--- start of Data segment ---

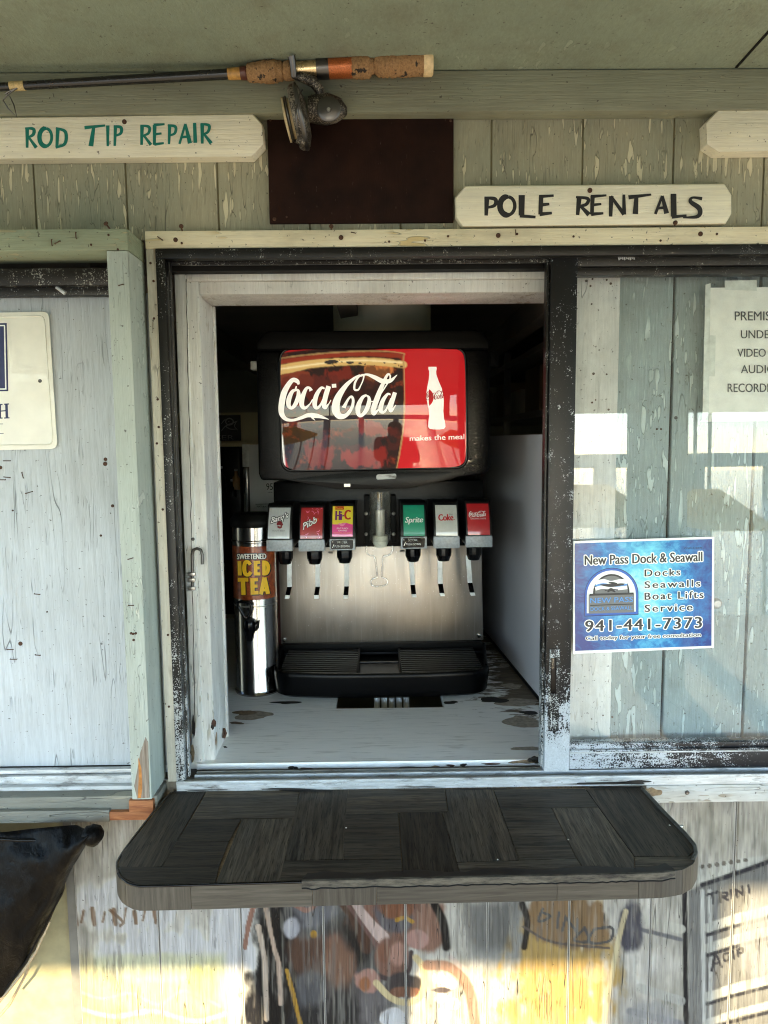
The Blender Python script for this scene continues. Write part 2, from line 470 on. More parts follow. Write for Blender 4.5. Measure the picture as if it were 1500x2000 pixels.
for nm, c in dict(silver=S(190, 192, 190), pibb=(.42, .02, .02, 1), hic_y=S(238, 214, 60), hic_p=S(226, 60, 140), sprite=S(24, 150, 116), dc=S(200, 200, 192), red=(.50, .012, .016, 1),
                  teal=S(10, 118, 104), ink=(.006, .007, .010, 1), navy=S(20, 28, 78), white=S(240, 240, 236), yellow=S(250, 196, 40), tea_w=S(240, 236, 224), purple=S(110, 30, 110), grey=S(110, 112, 112), lblue=S(90, 150, 215), mblue=S(50, 96, 180), orange=S(226, 110, 40), pink=S(236, 130, 170), dkred=S(120, 24, 28)).items():
    M['k_' + nm] = plain('print_' + nm, c, .4, 0., .06, 90)
M['k_sprite'].node_tree.nodes['Principled BSDF'].inputs['Coat Weight'].default_value = .5
for q in ('silver', 'dc', 'red', 'pibb', 'hic_y', 'hic_p'):
    M['k_' + q].node_tree.nodes['Principled BSDF'].inputs['Coat Weight'].default_value = .6

# ------------------------------------------------------------------ lettering helpers
def crom(pts, k=6):
    P = [np.array(p, float) for p in pts]
    if len(P) < 3: return P
    Q = [2 * P[0] - P[1]] + P + [2 * P[-1] - P[-2]]
    o = []
    for i in range(1, len(Q) - 2):
        a, b, c, d = Q[i - 1:i + 3]
        for j in range(k):
            t = j / k
            o.append(.5 * (2 * b + (c - a) * t + (2 * a - 5 * b + 4 * c - d) * t * t + (3 * b - a - 3 * c + d) * t ** 3))
    o.append(P[-1])
    return o
LIFT = .00008
def strokes(mb, sts, fmap, smooth=True, k=6):
    """sts: lists of (x, y, width) in pixels; fmap(px, py, i) -> world point; each stroke lies a hair above the one before"""
    for i, st in enumerate(sts):
        p = crom(st, k) if smooth and len(st) > 2 else [np.array(q, float) for q in st]
        L, R = [], []
        for j in range(len(p)):
            d = p[min(j + 1, len(p) - 1)][:2] - p[max(j - 1, 0)][:2]
            d = d / (np.hypot(*d) + 1e-9)
            n = np.array([-d[1], d[0]]) * p[j][2] / 2
            L.append(fmap(*(p[j][:2] + n), i)); R.append(fmap(*(p[j][:2] - n), i))
        b = len(mb.v); mb.v += [tuple(q) for q in L + R]
        m = len(p)
        mb.f += [(b + j, b + j + 1, b + m + j + 1, b + m + j) for j in range(m - 1)]
    return mb
def yplane(Y):
    return lambda x, y, i=0: PY(x, y, Y - i * LIFT)
_txt = {}
def text2d(s, bold=0., space=1.):
    key = (s, bold, space)
    if key in _txt: return _txt[key]
    c = bpy.data.curves.new('t', 'FONT'); c.body = s; c.resolution_u = 3; c.offset = bold; c.space_character = space
    o = bpy.data.objects.new('t', c); COL.objects.link(o)
    dg = bpy.context.evaluated_depsgraph_get()
    me = bpy.data.meshes.new_from_object(o.evaluated_get(dg))
    v = np.array([q.co[:2] for q in me.vertices]); f = [tuple(p.vertices) for p in me.polygons]
    bpy.data.objects.remove(o); bpy.data.curves.remove(c); bpy.data.meshes.remove(me)
    _txt[key] = (v, f)
    return v, f
def text(mb, s, xl, yt, xr, yb, fmap, bold=0., slope=0., shear=0., lift=0, grow=0., space=1.):
    """fits the words into a pixel box; slope: dy/dx of the line; shear: slant; bold: stroke gain per letter height; grow: outline in pixels"""
    v, f = text2d(s, 0., space)
    lo, hi = v.min(0), v.max(0)
    u = (v - lo) / (hi - lo)
    g = bold * (yb - yt)
    k = g + grow
    sh = [(0, 0)]
    if k > .25 and grow: sh = [(k * math.cos(a), (grow + .4 * g) * math.sin(a)) for a in [rad(30 * q) for q in range(12)]]
    elif k > .12: sh = [(-k, 0), (-k / 3, 0), (k / 3, 0), (k, 0)]
    for n_, (dx, dy) in enumerate(sh):
        pts = []
        for a, b in u:
            x = xl + g + a * (xr - xl - 2 * g) + shear * (b - .5) * (yb - yt)
            pts.append(fmap(x + dx, yb - b * (yb - yt) + slope * (x - xl) + dy, lift + n_ * .06))
        mb.add(pts, f)
    return mb

# ------------------------------------------------------------------ small painting engine for colour attributes
def hash2(i, j):
    h = np.sin(i * 127.1 + j * 311.7) * 43758.5453
    return h - np.floor(h)
def vnoise(x, y):
    i, j = np.floor(x), np.floor(y); a, b = x - i, y - j
    a = a * a * (3 - 2 * a); b = b * b * (3 - 2 * b)
    return (hash2(i, j) * (1 - a) + hash2(i + 1, j) * a) * (1 - b) + (hash2(i, j + 1) * (1 - a) + hash2(i + 1, j + 1) * a) * b
def fbm(x, y, o=4):
    s = 0; a = .5
    for k in range(o):
        s = s + a * vnoise(x * 2 ** k + 17 * k, y * 2 ** k + 5 * k); a /= 2
    return s / (1 - .5 ** o)
def sst(a, b, x):
    t = np.clip((x - a) / (b - a), 0, 1); return t * t * (3 - 2 * t)
class Paint:
    def __init__(s, x, y, base):
        s.x, s.y = x, y; s.c = np.ones((len(x), 4)); s.c[:, :3] = np.array(base)[..., :3]
    def lay(s, al, col):
        s.c[:, :3] = s.c[:, :3] * (1 - al[:, None]) + np.array(col[:3]) * al[:, None]
    def line(s, pts, w, col, soft=3., a=1., rough=0.):
        soft *= .45; a = min(1, a * 1.15); rough = rough or 1.6
        p = crom([tuple(q) + ((w,) if len(q) == 2 else ()) for q in pts], 5)
        bx = [q[0] for q in p]; by = [q[1] for q in p]; mg = max(q[2] for q in p) + soft + 4
        k = np.where((s.x > min(bx) - mg) & (s.x < max(bx) + mg) & (s.y > min(by) - mg) & (s.y < max(by) + mg))[0]
        if not len(k): return
        X, Y = s.x[k], s.y[k]; best = np.full(len(k), 1e9)
        for u, v in zip(p[:-1], p[1:]):
            d = v[:2] - u[:2]; L = d @ d + 1e-9
            t = np.clip(((X - u[0]) * d[0] + (Y - u[1]) * d[1]) / L, 0, 1)
            q = np.hypot(X - u[0] - t * d[0], Y - u[1] - t * d[1]) - (u[2] + t * (v[2] - u[2])) / 2
            best = np.minimum(best, q)
        if rough: best = best + (fbm(X / 9, Y / 22) - .5) * rough
        al = np.zeros(len(s.x)); al[k] = a * (1 - sst(-soft, soft, best)); s.lay(al, col)
    def blob(s, cx, cy, rx, ry, col, soft=.5, a=1., rot=0., rough=.35):
        soft *= .5; a = min(1, a * 1.3)
        c, n = math.cos(rot), math.sin(rot); dx, dy = s.x - cx, s.y - cy
        d = np.hypot((dx * c + dy * n) / rx, (-dx * n + dy * c) / ry) + (fbm(s.x / 16, s.y / 34, 5) - .5) * rough * 1.6
        s.lay(a * (1 - sst(1 - soft, 1 + soft * .4, d)), col)
    def poly(s, pts, col, soft=2., a=1.):
        X, Y = s.x, s.y; ins = np.zeros(len(X), bool); best = np.full(len(X), 1e9); n = len(pts)
        for i in range(n):
            (x0, y0), (x1, y1) = pts[i], pts[(i + 1) % n]
            ins ^= ((y0 > Y) != (y1 > Y)) & (X < (x1 - x0) * (Y - y0) / (y1 - y0 + 1e-9) + x0)
            dx, dy = x1 - x0, y1 - y0; t = np.clip(((X - x0) * dx + (Y - y0) * dy) / (dx * dx + dy * dy + 1e-9), 0, 1)
            best = np.minimum(best, np.hypot(X - x0 - t * dx, Y - y0 - t * dy))
        d = np.where(ins, -best, best)
        s.lay(a * (1 - sst(-soft, soft, d)), col)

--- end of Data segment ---

[Instructions for the task]: Find the lines that include the string "pixels", then copy each of them.

[Result of this task]:
The Blender Python script for this scene continues. Write part 2, from line 470 on. More parts follow. Write for Blender 4.5. Measure the picture as if it were 1500x2000 pixels.
    """sts: lists of (x, y, width) in pixels; fmap(px, py, i) -> world point; each stroke lies a hair above the one before"""
    """fits the words into a pixel box; slope: dy/dx of the line; shear: slant; bold: stroke gain per letter height; grow: outline in pixels"""